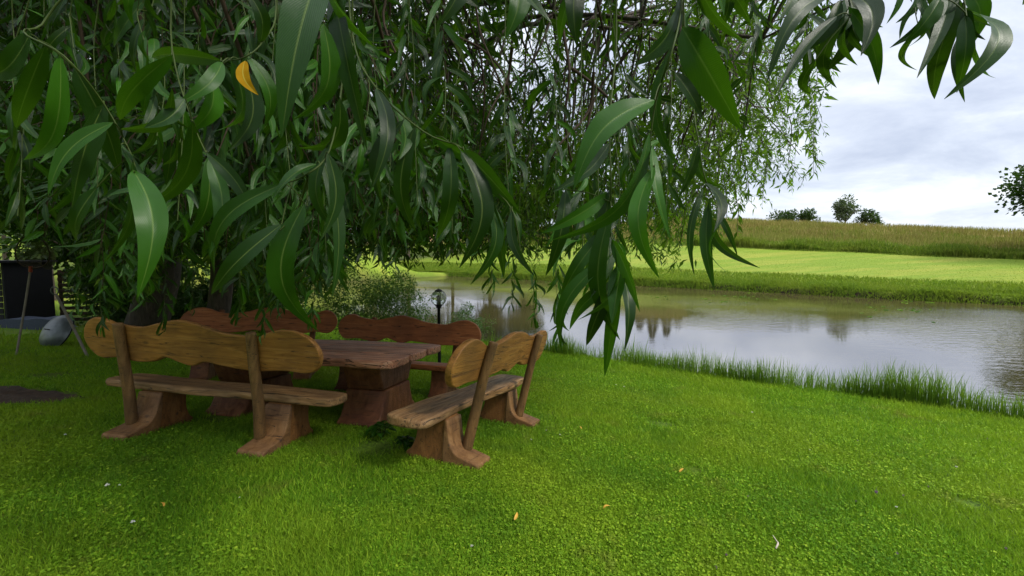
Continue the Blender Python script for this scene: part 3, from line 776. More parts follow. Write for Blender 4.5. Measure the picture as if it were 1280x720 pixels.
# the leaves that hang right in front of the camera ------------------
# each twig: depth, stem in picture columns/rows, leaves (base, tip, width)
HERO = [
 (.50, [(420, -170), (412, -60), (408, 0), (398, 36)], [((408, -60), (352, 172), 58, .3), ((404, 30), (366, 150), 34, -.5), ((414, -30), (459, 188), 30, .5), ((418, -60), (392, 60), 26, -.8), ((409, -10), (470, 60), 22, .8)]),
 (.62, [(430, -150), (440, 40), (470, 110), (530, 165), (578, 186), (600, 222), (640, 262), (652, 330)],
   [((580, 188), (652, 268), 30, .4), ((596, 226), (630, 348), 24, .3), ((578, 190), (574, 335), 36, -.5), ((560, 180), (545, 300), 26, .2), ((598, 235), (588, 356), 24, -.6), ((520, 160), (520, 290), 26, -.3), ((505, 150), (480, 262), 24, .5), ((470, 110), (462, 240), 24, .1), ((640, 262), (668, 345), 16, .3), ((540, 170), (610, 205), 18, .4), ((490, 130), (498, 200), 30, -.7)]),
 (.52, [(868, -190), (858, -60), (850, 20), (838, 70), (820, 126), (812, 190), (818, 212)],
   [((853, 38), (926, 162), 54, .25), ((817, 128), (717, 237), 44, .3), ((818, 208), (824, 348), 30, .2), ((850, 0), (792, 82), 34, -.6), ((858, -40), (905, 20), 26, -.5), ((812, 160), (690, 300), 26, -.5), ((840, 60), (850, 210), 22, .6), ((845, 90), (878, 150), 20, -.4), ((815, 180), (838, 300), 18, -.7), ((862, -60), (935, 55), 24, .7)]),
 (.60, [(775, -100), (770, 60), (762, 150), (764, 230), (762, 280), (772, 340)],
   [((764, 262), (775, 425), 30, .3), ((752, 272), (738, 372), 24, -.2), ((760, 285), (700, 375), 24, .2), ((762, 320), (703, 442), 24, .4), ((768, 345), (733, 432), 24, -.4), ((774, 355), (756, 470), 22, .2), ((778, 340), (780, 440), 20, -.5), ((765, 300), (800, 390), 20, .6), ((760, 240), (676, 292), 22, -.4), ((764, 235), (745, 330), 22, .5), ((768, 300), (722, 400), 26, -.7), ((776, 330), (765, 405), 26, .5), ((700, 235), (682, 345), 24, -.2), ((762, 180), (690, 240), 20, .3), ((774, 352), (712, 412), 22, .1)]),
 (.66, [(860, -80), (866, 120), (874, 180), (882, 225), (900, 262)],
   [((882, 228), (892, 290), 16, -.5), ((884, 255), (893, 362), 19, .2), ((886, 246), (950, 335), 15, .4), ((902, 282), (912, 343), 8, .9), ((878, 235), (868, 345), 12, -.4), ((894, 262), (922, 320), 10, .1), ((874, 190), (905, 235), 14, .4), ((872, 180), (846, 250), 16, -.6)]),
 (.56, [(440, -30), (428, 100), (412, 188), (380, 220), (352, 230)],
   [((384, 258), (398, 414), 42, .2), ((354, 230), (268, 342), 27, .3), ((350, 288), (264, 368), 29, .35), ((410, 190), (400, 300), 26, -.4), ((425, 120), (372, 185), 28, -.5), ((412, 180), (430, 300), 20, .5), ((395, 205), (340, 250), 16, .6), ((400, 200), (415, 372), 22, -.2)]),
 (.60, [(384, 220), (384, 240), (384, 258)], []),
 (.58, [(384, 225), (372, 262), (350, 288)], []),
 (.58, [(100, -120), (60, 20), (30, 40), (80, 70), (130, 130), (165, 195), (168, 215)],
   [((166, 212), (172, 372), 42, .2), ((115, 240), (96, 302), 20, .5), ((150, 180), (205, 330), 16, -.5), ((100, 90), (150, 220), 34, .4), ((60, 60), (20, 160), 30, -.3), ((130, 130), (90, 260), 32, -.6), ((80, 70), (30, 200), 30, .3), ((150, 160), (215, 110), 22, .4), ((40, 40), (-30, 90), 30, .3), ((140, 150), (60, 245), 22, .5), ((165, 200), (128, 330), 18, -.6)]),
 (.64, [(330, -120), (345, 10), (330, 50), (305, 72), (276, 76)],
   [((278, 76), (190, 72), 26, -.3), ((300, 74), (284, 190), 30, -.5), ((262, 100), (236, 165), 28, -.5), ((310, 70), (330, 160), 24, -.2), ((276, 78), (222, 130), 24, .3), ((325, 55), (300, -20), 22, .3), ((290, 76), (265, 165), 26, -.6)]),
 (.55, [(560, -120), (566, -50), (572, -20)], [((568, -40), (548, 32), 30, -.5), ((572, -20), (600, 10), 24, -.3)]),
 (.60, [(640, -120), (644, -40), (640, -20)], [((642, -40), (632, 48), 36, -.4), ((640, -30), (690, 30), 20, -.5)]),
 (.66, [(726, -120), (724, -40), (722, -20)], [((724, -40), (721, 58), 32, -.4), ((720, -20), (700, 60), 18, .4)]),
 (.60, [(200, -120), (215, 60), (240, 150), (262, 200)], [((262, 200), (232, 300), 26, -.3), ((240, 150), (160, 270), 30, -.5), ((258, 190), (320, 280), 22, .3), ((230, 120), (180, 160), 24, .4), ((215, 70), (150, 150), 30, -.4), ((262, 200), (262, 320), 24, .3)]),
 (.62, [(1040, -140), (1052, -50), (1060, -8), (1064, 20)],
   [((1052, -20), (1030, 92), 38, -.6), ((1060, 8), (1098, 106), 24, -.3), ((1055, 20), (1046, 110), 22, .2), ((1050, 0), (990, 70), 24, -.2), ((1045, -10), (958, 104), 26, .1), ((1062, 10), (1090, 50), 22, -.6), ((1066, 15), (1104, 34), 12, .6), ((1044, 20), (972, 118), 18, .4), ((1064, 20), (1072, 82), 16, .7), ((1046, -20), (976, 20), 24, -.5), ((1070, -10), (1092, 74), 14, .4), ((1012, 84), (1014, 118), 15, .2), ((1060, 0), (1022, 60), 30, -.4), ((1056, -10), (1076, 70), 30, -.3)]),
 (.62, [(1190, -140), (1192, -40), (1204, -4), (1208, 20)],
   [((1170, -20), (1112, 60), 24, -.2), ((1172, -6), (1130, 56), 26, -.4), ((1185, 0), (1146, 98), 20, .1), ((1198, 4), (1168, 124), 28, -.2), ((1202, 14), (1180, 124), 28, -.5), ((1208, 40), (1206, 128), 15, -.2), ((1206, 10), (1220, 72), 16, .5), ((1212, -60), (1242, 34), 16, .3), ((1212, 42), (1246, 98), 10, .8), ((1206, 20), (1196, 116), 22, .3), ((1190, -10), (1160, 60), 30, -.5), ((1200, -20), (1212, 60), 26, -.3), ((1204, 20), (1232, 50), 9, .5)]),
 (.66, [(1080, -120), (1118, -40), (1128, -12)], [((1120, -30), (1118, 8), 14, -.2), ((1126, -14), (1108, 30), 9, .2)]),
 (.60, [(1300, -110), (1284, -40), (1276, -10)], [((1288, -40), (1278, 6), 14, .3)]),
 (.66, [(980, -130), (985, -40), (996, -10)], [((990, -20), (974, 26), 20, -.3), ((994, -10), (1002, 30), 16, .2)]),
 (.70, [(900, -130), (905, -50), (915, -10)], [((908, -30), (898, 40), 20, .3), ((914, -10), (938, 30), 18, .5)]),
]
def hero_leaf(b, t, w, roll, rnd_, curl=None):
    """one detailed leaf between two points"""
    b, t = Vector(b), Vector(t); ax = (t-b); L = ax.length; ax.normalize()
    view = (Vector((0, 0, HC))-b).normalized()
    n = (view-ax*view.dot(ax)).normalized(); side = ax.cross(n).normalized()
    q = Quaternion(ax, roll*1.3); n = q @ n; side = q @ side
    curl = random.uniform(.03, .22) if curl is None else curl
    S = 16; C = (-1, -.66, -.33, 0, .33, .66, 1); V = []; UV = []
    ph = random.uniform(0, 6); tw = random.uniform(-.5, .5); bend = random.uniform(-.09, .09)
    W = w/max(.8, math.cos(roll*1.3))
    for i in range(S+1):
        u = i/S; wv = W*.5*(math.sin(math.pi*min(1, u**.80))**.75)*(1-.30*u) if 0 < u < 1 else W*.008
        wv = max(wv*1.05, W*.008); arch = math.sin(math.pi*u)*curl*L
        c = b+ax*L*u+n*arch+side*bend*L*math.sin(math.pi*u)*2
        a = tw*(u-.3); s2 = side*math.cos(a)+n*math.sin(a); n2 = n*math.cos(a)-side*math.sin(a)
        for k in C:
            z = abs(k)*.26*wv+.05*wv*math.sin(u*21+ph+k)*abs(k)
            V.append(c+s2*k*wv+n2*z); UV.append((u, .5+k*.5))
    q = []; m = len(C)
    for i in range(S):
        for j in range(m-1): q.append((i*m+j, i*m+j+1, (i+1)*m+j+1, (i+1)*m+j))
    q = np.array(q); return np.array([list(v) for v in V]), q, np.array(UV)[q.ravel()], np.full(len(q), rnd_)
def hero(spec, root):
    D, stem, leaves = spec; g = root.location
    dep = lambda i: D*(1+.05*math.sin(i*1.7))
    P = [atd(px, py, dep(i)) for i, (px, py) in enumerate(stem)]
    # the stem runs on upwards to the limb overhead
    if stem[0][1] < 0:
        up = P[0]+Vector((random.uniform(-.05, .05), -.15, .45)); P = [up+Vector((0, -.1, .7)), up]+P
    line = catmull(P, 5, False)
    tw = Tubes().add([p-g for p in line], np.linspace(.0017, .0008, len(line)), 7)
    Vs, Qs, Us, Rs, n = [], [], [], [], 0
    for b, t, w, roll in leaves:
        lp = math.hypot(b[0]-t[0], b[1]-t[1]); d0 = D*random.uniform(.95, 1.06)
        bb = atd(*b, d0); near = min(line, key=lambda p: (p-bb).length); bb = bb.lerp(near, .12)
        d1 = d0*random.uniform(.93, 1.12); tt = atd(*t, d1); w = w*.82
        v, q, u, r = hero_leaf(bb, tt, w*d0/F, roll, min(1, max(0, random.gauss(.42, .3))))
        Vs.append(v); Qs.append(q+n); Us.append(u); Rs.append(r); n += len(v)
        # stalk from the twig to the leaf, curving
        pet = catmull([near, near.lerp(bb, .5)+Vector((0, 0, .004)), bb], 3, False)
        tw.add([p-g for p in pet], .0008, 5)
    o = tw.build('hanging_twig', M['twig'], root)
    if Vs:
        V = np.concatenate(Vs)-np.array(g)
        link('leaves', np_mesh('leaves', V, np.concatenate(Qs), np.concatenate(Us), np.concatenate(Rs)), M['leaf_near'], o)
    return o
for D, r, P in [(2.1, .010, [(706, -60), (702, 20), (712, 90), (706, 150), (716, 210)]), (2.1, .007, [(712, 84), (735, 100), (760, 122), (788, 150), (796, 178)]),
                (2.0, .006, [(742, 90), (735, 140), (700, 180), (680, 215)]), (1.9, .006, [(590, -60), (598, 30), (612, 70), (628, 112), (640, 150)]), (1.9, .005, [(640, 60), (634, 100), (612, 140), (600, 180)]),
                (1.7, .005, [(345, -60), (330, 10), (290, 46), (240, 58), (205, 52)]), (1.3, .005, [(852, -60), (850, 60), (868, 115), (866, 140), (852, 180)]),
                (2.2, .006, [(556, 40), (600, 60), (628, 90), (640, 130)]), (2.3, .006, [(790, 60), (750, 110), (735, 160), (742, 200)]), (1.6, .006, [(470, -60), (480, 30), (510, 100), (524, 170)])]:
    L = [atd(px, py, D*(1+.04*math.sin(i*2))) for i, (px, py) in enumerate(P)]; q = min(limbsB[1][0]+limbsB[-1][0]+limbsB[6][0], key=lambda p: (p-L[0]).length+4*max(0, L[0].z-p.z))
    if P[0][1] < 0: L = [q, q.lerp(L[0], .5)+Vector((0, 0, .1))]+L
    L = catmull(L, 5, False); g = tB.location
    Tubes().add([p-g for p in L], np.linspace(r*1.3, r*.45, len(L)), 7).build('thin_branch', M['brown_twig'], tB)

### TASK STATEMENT
Search the data above for lines holding "from" and copy each of them.

### EXERCISE RESPONSE
Continue the Blender Python script for this scene: part 3, from line 776. More parts follow. Write for Blender 4.5. Measure the picture as if it were 1280x720 pixels.
        # stalk from the twig to the leaf, curving